*Exercise input*:
****

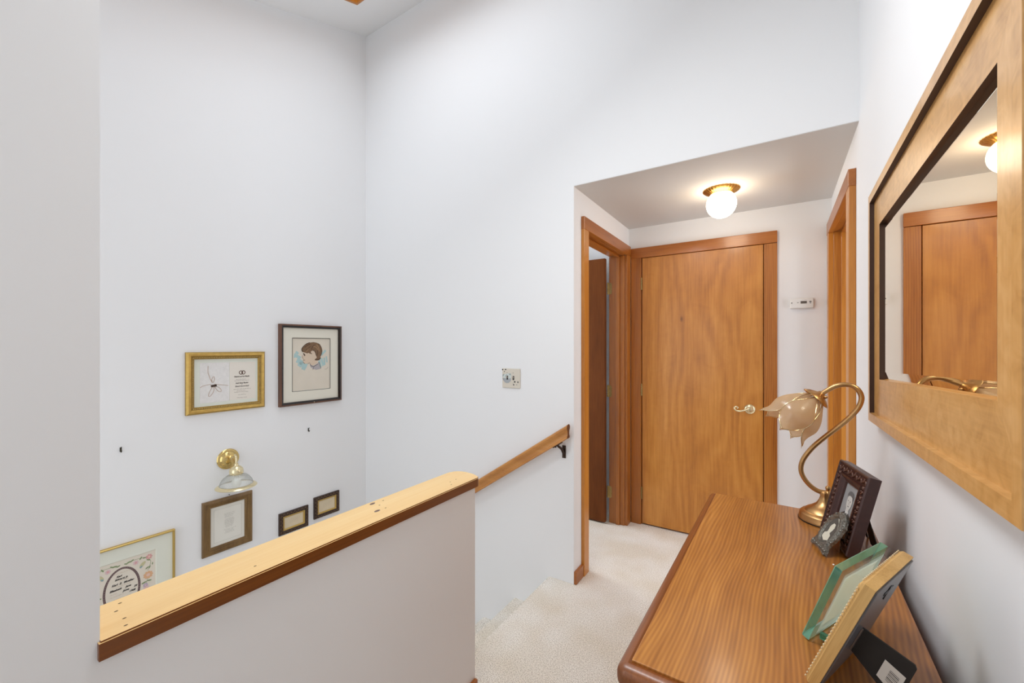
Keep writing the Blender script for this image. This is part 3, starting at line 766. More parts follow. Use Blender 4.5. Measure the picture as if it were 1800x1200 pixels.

****

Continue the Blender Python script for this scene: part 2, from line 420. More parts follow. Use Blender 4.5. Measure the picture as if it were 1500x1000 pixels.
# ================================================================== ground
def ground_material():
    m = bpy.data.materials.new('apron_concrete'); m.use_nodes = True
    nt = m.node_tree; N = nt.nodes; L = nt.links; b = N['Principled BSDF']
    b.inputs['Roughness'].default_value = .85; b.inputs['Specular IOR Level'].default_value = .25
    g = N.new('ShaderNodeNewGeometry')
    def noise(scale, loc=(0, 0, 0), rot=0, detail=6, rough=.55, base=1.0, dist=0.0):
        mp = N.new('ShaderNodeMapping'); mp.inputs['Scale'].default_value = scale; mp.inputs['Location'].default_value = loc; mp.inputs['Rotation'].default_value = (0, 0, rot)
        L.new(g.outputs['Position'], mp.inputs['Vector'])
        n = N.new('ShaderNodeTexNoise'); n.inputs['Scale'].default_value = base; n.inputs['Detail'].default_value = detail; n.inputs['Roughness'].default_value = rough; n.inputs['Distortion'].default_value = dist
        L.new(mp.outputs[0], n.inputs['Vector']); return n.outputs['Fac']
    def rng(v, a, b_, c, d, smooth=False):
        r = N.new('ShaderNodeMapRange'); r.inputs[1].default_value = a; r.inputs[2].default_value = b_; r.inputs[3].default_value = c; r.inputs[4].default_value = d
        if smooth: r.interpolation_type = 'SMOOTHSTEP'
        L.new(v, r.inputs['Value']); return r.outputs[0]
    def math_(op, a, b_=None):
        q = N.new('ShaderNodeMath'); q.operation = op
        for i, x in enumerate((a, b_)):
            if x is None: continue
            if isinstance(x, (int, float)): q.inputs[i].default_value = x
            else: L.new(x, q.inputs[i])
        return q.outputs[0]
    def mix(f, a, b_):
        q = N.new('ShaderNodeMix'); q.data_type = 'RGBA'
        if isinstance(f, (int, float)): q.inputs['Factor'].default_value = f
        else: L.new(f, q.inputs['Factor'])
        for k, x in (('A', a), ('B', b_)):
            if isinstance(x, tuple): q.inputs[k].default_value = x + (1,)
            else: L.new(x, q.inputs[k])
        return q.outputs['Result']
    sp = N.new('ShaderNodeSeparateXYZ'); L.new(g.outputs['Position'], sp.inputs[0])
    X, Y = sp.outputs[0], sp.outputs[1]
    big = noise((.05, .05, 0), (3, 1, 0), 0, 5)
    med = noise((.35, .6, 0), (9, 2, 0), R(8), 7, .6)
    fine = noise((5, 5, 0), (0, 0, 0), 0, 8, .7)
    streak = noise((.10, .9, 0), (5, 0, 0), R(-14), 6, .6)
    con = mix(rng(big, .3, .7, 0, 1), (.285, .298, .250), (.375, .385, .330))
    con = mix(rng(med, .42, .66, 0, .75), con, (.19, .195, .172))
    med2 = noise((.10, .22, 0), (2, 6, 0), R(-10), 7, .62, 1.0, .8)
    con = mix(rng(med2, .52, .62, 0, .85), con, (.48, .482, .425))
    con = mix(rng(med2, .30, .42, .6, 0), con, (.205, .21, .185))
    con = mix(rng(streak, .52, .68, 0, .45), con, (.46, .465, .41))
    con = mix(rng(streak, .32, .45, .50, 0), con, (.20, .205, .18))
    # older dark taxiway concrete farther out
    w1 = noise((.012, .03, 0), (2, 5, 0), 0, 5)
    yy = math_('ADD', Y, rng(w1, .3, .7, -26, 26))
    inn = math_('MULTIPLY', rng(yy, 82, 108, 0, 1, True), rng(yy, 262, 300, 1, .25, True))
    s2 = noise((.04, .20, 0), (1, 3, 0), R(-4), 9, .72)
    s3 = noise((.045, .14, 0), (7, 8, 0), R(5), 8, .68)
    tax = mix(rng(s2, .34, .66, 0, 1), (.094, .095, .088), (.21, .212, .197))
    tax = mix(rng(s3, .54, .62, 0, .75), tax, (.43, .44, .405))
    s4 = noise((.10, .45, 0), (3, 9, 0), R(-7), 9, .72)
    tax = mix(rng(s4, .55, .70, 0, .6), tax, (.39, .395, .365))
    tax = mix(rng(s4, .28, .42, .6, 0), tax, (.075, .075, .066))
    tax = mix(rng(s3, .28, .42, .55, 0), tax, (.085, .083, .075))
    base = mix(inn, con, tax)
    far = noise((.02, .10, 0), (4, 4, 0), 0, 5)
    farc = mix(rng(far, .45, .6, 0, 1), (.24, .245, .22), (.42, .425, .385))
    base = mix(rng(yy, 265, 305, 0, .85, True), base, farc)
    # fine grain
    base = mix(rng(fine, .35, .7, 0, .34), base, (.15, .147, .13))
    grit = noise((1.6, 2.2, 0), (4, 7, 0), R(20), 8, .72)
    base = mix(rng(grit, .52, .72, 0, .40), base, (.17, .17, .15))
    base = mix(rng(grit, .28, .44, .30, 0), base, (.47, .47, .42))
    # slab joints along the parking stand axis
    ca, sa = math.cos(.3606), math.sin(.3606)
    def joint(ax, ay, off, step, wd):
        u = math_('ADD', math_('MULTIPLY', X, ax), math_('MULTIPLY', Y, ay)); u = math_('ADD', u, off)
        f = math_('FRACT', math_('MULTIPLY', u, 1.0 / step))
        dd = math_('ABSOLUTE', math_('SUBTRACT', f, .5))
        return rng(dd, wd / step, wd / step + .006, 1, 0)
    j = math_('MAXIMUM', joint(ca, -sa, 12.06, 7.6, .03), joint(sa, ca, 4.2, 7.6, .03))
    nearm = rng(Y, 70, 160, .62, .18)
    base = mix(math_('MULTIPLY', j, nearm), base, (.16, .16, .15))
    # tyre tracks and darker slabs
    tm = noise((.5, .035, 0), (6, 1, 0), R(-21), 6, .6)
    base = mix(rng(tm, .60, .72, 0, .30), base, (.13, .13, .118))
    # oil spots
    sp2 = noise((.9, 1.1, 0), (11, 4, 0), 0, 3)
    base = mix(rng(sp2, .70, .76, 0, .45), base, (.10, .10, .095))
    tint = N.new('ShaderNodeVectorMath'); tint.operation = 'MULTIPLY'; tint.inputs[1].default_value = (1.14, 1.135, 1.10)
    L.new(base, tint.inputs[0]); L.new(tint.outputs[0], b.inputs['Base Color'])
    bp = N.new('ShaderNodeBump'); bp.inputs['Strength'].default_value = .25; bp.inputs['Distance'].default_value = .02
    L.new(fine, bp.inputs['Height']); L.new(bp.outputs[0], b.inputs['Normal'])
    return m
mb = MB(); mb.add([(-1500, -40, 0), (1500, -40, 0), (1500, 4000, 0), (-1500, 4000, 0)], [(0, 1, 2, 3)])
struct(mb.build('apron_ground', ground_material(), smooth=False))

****

*Work required*: Look through the entries above. Extract each line with the word "picture".

*Answer for this exercise*:
Keep writing the Blender script for this image. This is part 3, starting at line 766. More parts follow. Use Blender 4.5. Measure the picture as if it were 1800x1200 pixels.
Continue the Blender Python script for this scene: part 2, from line 420. More parts follow. Use Blender 4.5. Measure the picture as if it were 1500x1000 pixels.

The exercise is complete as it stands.